There’s all the boilerplate lore: Formed in 1978; discovered by no waver Ed Bahlman of 99 Records at a talent show; beloved by Tony Wilson, who co-released an EP with Factory Records in 1981; and sampled by pretty much everyone. A staggering amount of rap and dance producers have flipped ESG to the point where, in the ‘90s, the group put out a record called Sample Credits Don't Pay Our Bills. (I don’t not understand the sentiment when producers talk about shit like “sample snitching,” but I would also love to see one of those heads look Renee Scroggins in the eye and tell them that they have used her band’s music without giving them royalties.) ESG were beloved by post-punkers of the 2000s, though the band probably doesn’t get dropped enough nowadays. I think the first time I heard their name was actually in an early interview with Liars, who coincidentally happened to sample ESG on their first record. Angus Andrew of Liars: “We’d love to play with them, if only to clean their instruments and pour them drinks backstage."

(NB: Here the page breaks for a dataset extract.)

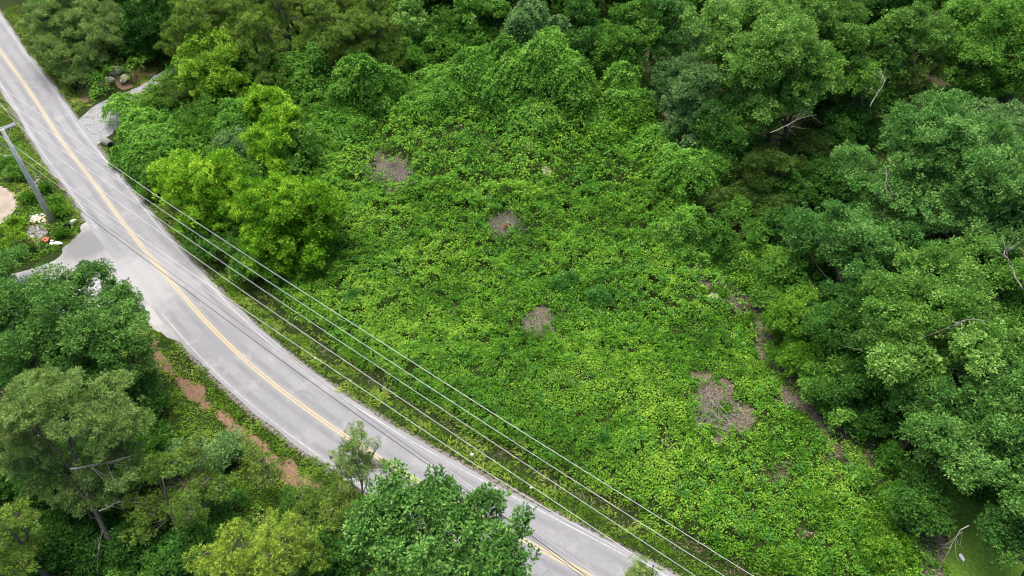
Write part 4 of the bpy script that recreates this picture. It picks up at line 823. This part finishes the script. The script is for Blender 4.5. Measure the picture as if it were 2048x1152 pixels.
def lay_stalks():
    x, y, r = scatter(420000, (-90, 62, 18, 130), 8); ok, u, v = vis(x, y); x, y = x[ok], y[ok]
    pt = patch(x, y, 1); d = road_d(x, y); wild = (~in_poly(x, y, FIELD_R)) & (d > 7) & (y < 75)
    kp = (r.random(len(x)) < pt*1.0) | (wild & in_poly(x-9, y, FIELD_R) & (r.random(len(x)) < .5)) | ((np.abs(d-6.6) < .7) & (r.random(len(x)) < .35)) 
    kp &= line_d(x, y, DRV) > 2.8
    kp &= ~in_poly(x, y, np.array([P(a, b)[:2] for a, b in [(1880,900),(2400,860),(2500,1400),(1870,1300),(1880,1120),(1900,1040)]]))
    x, y = x[kp], y[kp]; n_ = len(x); a = r.uniform(0, 2*math.pi, n_); st = (r.random(n_) < .55) | (in_poly(x+8, y, FIELD_R) & (x < 24))
    ax = np.stack([np.cos(a), np.sin(a), r.normal(0, .25, n_)], 1); LL = np.where(st, r.uniform(.3, .8, n_), r.uniform(.14, .26, n_)); WW = np.where(st, .035, LL*.7)
    V = leaf_quads(np.stack([x, y, H(x, y)+.03+.12*r.random(n_)], 1), ax, np.stack([r.normal(0, .4, n_), r.normal(0, .4, n_), np.ones(n_)], 1), LL, WW)
    tn = .5+r.normal(0, .22, n_)
    tag(quads('dead_stalks', V[st], tn[st], M['stalk']), 'tangle of dry grey brown stalks lying in the bare patches of the field', 'dry stalks', kind='stuff')
    tag(quads('leaf_litter', V[~st], tn[~st], M['litter']), 'reddish brown fallen leaves on the bare ground by the trees', 'leaf litter', kind='stuff')
def lay_under():
    x, y, r = scatter(300000, (-95, 66, 16, 150), 15); ok, u, v = vis(x, y, 120); x, y = x[ok], y[ok]
    d = road_d(x, y); g = vn(x, y, 2.5, 51)*.6+vn(x, y, .8, 52)*.4
    lawn_ = in_poly(x, y, np.array([P(a, b)[:2] for a, b in [(1850,900),(2400,860),(2500,1400),(1870,1300)]]))
    kp = (((~in_poly(x, y, FIELD_R)) & (d > 7)) | ((d < -9.5) & (y < 52) & (line_d(x, y, REDL) > 1.3)) | ((d < -4.5) & (y >= 52) & (g > .55))) & (g > .33) & (line_d(x, y, DRV) > 3) & ~lawn_ & ~in_poly(x, y, SIDE) & (line_d(x, y, SIDE_L) > 3.5)
    kp &= ~in_poly(x, y, np.array([P(a, b)[:2] for a, b in [(-400,300),(0,372),(28,385),(35,415),(20,440),(0,452),(-400,560)]]))
    x, y = x[kp], y[kp]; n_ = len(x); a = r.uniform(0, 2*math.pi, n_)
    z = H(x, y)+.1+vn(x, y, 1.2, 53)*.6*r.random(n_)
    V = leaf_quads(np.stack([x, y, z], 1), np.stack([np.cos(a), np.sin(a), r.normal(0, .35, n_)], 1), np.stack([r.normal(0, .4, n_), r.normal(0, .4, n_), np.ones(n_)], 1), r.uniform(.2, .4, n_), .2)
    tag(quads('woodland_undergrowth', V, .45+r.normal(0, .2, n_)+(vn(x, y, 4, 54)-.5)*.3, M['midgreen']), 'low leafy undergrowth on the floor of the woods', 'undergrowth', kind='stuff')
def lay_weeds():
    x, y, r = scatter(26000, (-90, 66, 18, 125), 77); ok, u, v = vis(x, y); x, y = x[ok], y[ok]; d = road_d(x, y)
    g = vn(x, y, 7, 71)*.6+vn(x, y, 2.5, 72)*.4
    ok = (d > 7.6) & (line_d(x, y, DRV) > 3.4) & in_poly(x-2, y, FIELD_R) & (r.random(len(x)) < sstep(.36, .66, g)*.95+.06) & (patch(x, y) < .35); x, y = x[ok], y[ok]
    n_, k = len(x), 18; hgt = r.uniform(.25, .75, n_)*(.8+.9*sstep(50, 90, y)); z0 = H(x, y)+hump(x, y)+bumps(x, y)*.4
    sc = .22+.20*sstep(40, 110, y)
    f = r.random((n_, k)); off = r.normal(0, 1, (n_, k, 3))*(sc*.75)[:, None, None]*np.array([1, 1, .3])
    p = np.stack([x, y, z0], 1)[:, None]+off+np.array([0, 0, 1])*(f*hgt[:, None])[..., None]
    a = r.uniform(0, 2*math.pi, (n_, k)); ax = np.stack([np.cos(a), np.sin(a), r.normal(.2, .4, (n_, k))], 2); up = r.normal(0, .6, (n_, k, 3))+[0, 0, 1]
    LL = np.repeat(sc, k)*r.uniform(.7, 1.3, n_*k)
    V = leaf_quads(p.reshape(-1, 3), ax.reshape(-1, 3), up.reshape(-1, 3), LL, LL*.5)
    sp_ = r.random(n_)+ (vn(x, y, 5, 73)-.5)*.6; tt = (.42+r.normal(0, .14, n_))[:, None]+r.normal(0, .14, (n_, k)); tt = tt.reshape(-1)
    A = np.repeat(sp_ < .45, k)
    tag(quads('field_weeds', V[A], tt[A], M['weed']), 'darker green leafy weeds growing up through the vines of the open field', 'weeds', kind='stuff')
    tag(quads('tall_vine_shoots', V[~A], tt[~A]+.08, M['vine_pale']), 'lighter yellow green shoots standing above the vines of the open field', 'shoots', kind='stuff')
lay_weeds(); lay_vines(); lay_grass(); lay_stalks(); lay_under()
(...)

So, anyway. I took a plane to Milwaukee and my friend Willy picked me up and we worked on music for a bit and ate cheeseburgers and ice cream and then we made it to Cactus Club. Christreater—a former bartender at Cactus and the former singer of The Mistreaters who now owns a bar and a restaurant in town and recently went on tour with Jack White as his opening DJ—was spinning records. I saw a few people whose bands I played shows with over 15 years ago. I looked at the same bar, the same back room, the same stage, and the same stickers on the wall that I have been looking at, on and off, since I was 16. But headlining that night, after room-warming sets from Diamond Life (local Italo disco) and Clickbait (Chicago dance punk), was not an indie rock band or a local rapper or a breakcore DJ. It was ESG.

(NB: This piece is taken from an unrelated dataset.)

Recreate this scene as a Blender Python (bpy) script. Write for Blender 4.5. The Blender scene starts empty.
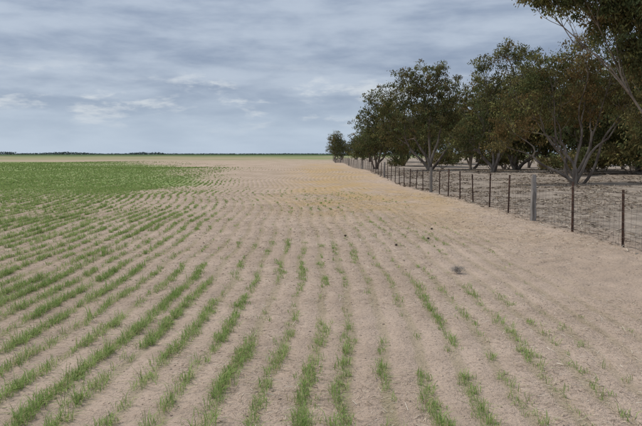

ESG has broken up and reformed several times. It might seem tedious to do a roll call, but for any act that has pushed past the four-decade mark, it feels sort of necessary. That night, the band featured two Scroggins sisters—guitarist and lead vocalist Renee and percussionist Marie—plus Nicole Nicholas, whom Renee gave birth to three days after the band played an opening show for Public Image Ltd. in California. Rounding things out: Nicole’s brother Nicholas on percussion and hype, and Mike Gio, the only real outsider, on drums. The band set up their gear and fairly unceremoniously started their set with the slow-burner “Come Away.” The small room filled up.

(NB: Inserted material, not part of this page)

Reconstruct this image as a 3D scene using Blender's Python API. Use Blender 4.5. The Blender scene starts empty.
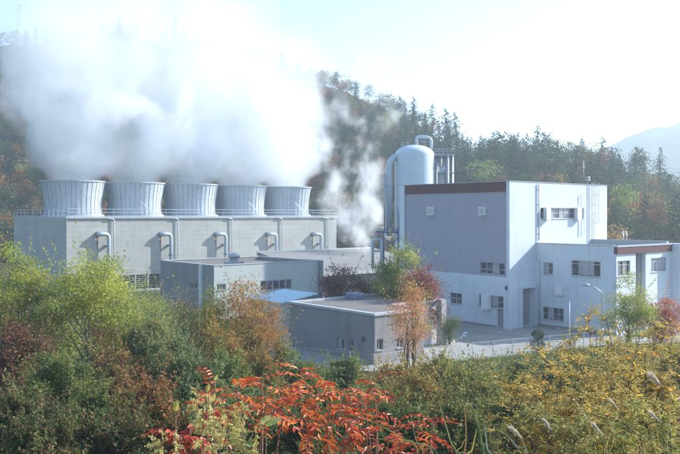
import bpy, math, random
import numpy as np
from mathutils import Vector, noise as mnoise

# ------------------------------------------------------------------ camera model (680 x 454 photo)
F, U0, VH, CAMZ = 771.0, 340.0, 214.5, 12.0
TH = math.radians(40.4)                      # plant grid: local x = "b" (recedes right), local y = "a" (recedes left)
B = np.array([math.cos(TH), math.sin(TH)]); A = np.array([-math.sin(TH), math.cos(TH)])
R = math.radians
sc = bpy.context.scene
COL = sc.collection

def at(u, v, Y): return np.array([(u-U0)*Y/F, Y, CAMZ-(v-VH)*Y/F])
def ground(u, v): Y = CAMZ*F/(v-VH); return np.array([(u-U0)*Y/F, Y])

# ------------------------------------------------------------------ objects
def tag(o, label=None, cat=None, group=None, kind=None):
    if label: o['label'] = label
    if cat: o['category'] = cat
    if group: o['group'] = group
    if kind: o['kind'] = kind
    return o
def empty(name, loc=(0,0,0), rz=0.0):
    o = bpy.data.objects.new(name, None); COL.objects.link(o)
    o.location = loc; o.rotation_euler = (0,0,rz); o.empty_display_size = .3
    return o
def np_mesh(name, V, polys_loop, polys_n, matidx=None, mats=(), smooth=False):
    me = bpy.data.meshes.new(name)
    V = np.asarray(V, np.float32); me.vertices.add(len(V)); me.vertices.foreach_set('co', V.ravel())
    pl = np.asarray(polys_loop, np.int32); pn = np.asarray(polys_n, np.int32)
    me.loops.add(len(pl)); me.loops.foreach_set('vertex_index', pl)
    me.polygons.add(len(pn)); st = np.concatenate([[0], np.cumsum(pn)[:-1]]).astype(np.int32)
    me.polygons.foreach_set('loop_start', st)
    if matidx is not None: me.polygons.foreach_set('material_index', np.asarray(matidx, np.int32))
    me.polygons.foreach_set('use_smooth', np.full(len(pn), bool(smooth)))
    for m in mats: me.materials.append(m)
    me.update(calc_edges=True); me.validate()
    return me
def mesh_obj(name, me, parent=None, loc=None):
    o = bpy.data.objects.new(name, me); COL.objects.link(o)
    if parent: o.parent = parent
    if loc is not None: o.location = loc
    return o

class MB:
    def __init__(s): s.V=[]; s.F=[]; s.M=[]; s.mi=0; s.sm=[]; s.smooth=False
    def face(s, pts):
        n=len(s.V); s.V += [tuple(map(float,p)) for p in pts]; s.F.append(list(range(n,n+len(pts)))); s.M.append(s.mi); s.sm.append(s.smooth)
    def box(s, x0,x1,y0,y1,z0,z1):
        if x0>x1: x0,x1=x1,x0
        if y0>y1: y0,y1=y1,y0
        if z0>z1: z0,z1=z1,z0
        n=len(s.V)
        s.V += [(x0,y0,z0),(x1,y0,z0),(x1,y1,z0),(x0,y1,z0),(x0,y0,z1),(x1,y0,z1),(x1,y1,z1),(x0,y1,z1)]
        for f in ((0,3,2,1),(4,5,6,7),(0,1,5,4),(1,2,6,5),(2,3,7,6),(3,0,4,7)):
            s.F.append([n+i for i in f]); s.M.append(s.mi); s.sm.append(False)
        return s
    def tube(s, pts, radii, n=8, caps=True):
        pts=[Vector(p) for p in pts]
        if not hasattr(radii,'__len__'): radii=[radii]*len(pts)
        base=len(s.V); prev=None
        for i,p in enumerate(pts):
            d=(pts[min(i+1,len(pts)-1)]-pts[max(i-1,0)])
            if d.length<1e-9: d=Vector((0,0,1))
            d.normalize()
            if prev is None:
                a=Vector((1,0,0)) if abs(d.x)<.8 else Vector((0,1,0)); prev=d.cross(a).normalized()
            prev=(prev-d*prev.dot(d)); 
            if prev.length<1e-6: prev=d.orthogonal()
            prev.normalize(); q=d.cross(prev)
            for k in range(n):
                an=2*math.pi*k/n; s.V.append(tuple(p+(prev*math.cos(an)+q*math.sin(an))*radii[i]))
        for i in range(len(pts)-1):
            for k in range(n):
                a=base+i*n+k; b=base+i*n+(k+1)%n
                s.F.append([a,b,b+n,a+n]); s.M.append(s.mi); s.sm.append(n>5)
        if caps:
            s.F.append([base+k for k in reversed(range(n))]); s.M.append(s.mi); s.sm.append(False)
            e=base+(len(pts)-1)*n; s.F.append([e+k for k in range(n)]); s.M.append(s.mi); s.sm.append(False)
        return s
    def lathe(s, prof, n=48, cx=0, cy=0, smooth=True, closed_top=False):
        base=len(s.V)
        for r,z in prof:
            for k in range(n):
                an=2*math.pi*k/n; s.V.append((cx+r*math.cos(an),cy+r*math.sin(an),z))
        for i in range(len(prof)-1):
            for k in range(n):
                a=base+i*n+k; b=base+i*n+(k+1)%n
                s.F.append([a,b,b+n,a+n]); s.M.append(s.mi); s.sm.append(smooth)
        return s
    def build(s, name, mats, parent=None, loc=None):
        if not isinstance(mats,(list,tuple)): mats=[mats]
        fl=[i for f in s.F for i in f]
        me=np_mesh(name, s.V, fl, [len(f) for f in s.F], s.M, mats)
        if any(s.sm) and len(me.polygons)==len(s.sm): me.polygons.foreach_set('use_smooth', np.array(s.sm,bool))
        return mesh_obj(name, me, parent, loc)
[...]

Look, when you are dealing with a “legacy act,” you never know what kind of show you are going to get. You could get a meandering, under-rehearsed thing or you could get a tight set of hits, performed with an unbroken stream of spirit. That night, you got the latter. A knee injury kept Renee Scroggins seated, but her voice was as good as ever, bratty and soulful and perfectly reverberated by Pekka. Nicholas made up for any lost energy with a Bez-like performance (the Factory Records connections run deep). Gio, the ringer drummer, played the band’s signature urgent pocket and precarious around-the-kit fills with an uncanny accuracy. (I wasn’t expecting costumes. Nicholas and Marie put on alien masks during the eternal “U.F.O.” and a toucan mask got rocked during “Moody.”)
At one point during the show, I thought back to all the music that I’ve seen on that Cactus Club stage, both in real life and virtually, from Wolf Eyes to AyooLii, and I started to feel a twisted sense of temporal vertigo. Was that really them? The concert was both surreal and ordinary—just another Friday night in Milwaukee, watching ESG at the local indie rock bar. The odd specificity… I’m getting loose here, and I’m not exactly sure what I’m on about—read those last nine words with a British accent—but I guess what I'm trying to get at is that by the time Renee Scroggins stood up for the set’s final song, the punk-funk classic “Erase You,” I stopped thinking about anything at all. The beat goes on!
nice one.
I've got a friend whose taste I normally back one hundo, but occasionally they throw me for a loop and tell me things like, "I don't get ESG, why does everyone love them?".
Then you hear the sound of my brain exploding.